Vincent Verschoore
- 10/1/2025 - Si la géopolitique version Biden pouvait ressembler à un berger utilisant ses chiens pour envoyer les moutons (nous) à l'abattoir, avec Trump ça ressemble plutôt au loup qui rentre dans la bergerie !
Il n'est pas encore installé à la Maison-Blanche qu'il veut déjà faire main basse sur le Canada, le canal de Panama et le Groenland, tout en reconnaissant que la guerre en Ukraine est, pour l'essentiel, le résultat de la provocation permanente de l'Otan à l'égard de la Russie.
Il est donc intéressant d'analyser les menaces de Trump dans une optique géopolitique, et d'abord comprendre qu'il applique à la lettre la doctrine Monroe : la sécurité dans le contrôle absolu de sa sphère d'influence immédiate (les Amériques), aux Européens de s'occuper de leur propre sphère. Ce que fait Poutine, qui refuse que la menace Otan s'installe à deux pas de chez lui, en Ukraine.
Vu ainsi, et vu que les US subsidient massivement le Canada sans réelle contrepartie, l'intégrer dans l'État fédéral US semble logique. Ce n'est pas très différent de ce que l'UE fait avec les petits États du Nord et de l'Est, quitte à y organiser des coups d'État (Ukraine) et à y contester les résultats électoraux qui lui déplaisent (Géorgie, Roumanie).
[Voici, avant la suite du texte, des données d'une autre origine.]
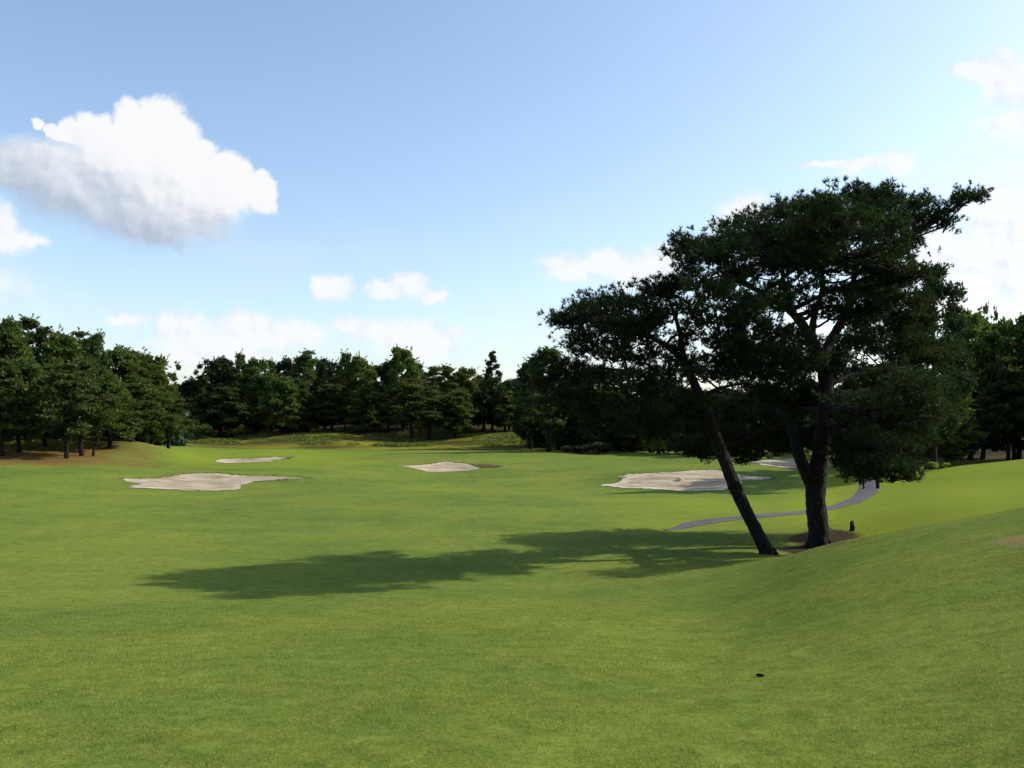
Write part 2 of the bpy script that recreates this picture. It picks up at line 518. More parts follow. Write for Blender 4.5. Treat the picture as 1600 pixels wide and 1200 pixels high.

Concernant Panama, le fait est que le canal fut construit puis géré par les Américains, et cédé au Panama par Jimmy Carter, en échange de la garantie d'un droit de passage "équitable". Trump vise probablement à "disrupter" le trafic maritime chinois, gros client du canal, en en reprenant le contrôle.
Il est en effet nécessaire de comprendre que la vraie guerre en cours est celle entre les USA et la Chine, qui ont besoin l'un de l'autre commercialement parlant, mais qui cherchent tout deux la domination technologique et monétaire, et tous les coups sont permis sauf, espérons-le, l'échange nucléaire.
Pour le Groenland, enfin, l'acquisition de territoires fait partie de l'histoire US : l'Alaska bien sûr, acquise à la Russie en 1867, mais aussi divers territoires telles les îles Marshall. Pour les US, l'intérêt est évident : d'une part contrôle du passage du Nord, qui longe la côte Nord de la Russie et permet aux navires chinois d'accéder à l'Atlantique sans passer par Suez ou l'Afrique, d'autre part accès aux ressources naturelles du Groenland, notamment les terres rares dont la Chine a aujourd'hui le quasi monopole.
Sans doute conscient qu'il ne peut plus contrôler la Terre entière, Trump semble jouer la carte de la fortification américaine dans une concurrence sans merci avec la Chine. L'Europe, vassalisée et pillée par les US grâce à la collaboration des "Young Leaders" et autres crapules de haut vol qui font la loi ici, ne compte pour plus grand chose, et Trump compte bien en extirper ce qu'il lui reste de jus en l'obligeant à payer massivement pour la "protection" de l'Otan. Un racket pur et dur, dont de Gaulle, déjà, se méfiait fortement.
Trump n'est donc pas notre ami, ni plus ni moins que ne l'était Biden, mais avec une stratégie a priori un peu différente. Il n'est sans doute pas hostile à un renouveau de liens économiques entre la Russie et l'Europe, préférant cela à un contrôle total de la Chine sur la Russie. Il n'aurait sans doute pas fait sauter Nordstream, ni tout fait pour qu'il y ait une guerre longue et mortelle en Ukraine, mais par contre son soutien à Israël est sans doute encore plus profond que ne l'était celui de Biden, et il ne fait aucun cas du massacre des Palestiniens.
Tout, chez Trump, doit se comprendre dans le cadre d'une logique de guerre de tranchées face à la Chine : un Hinterland fortifié et autosuffisant, des frontières armées, une supériorité technologique, et quelques vassaux (Israël, l'UE, le RU, le Japon, la Corée du Sud...) où il peut entretenir des bases militaires pour surveiller l'adversaire.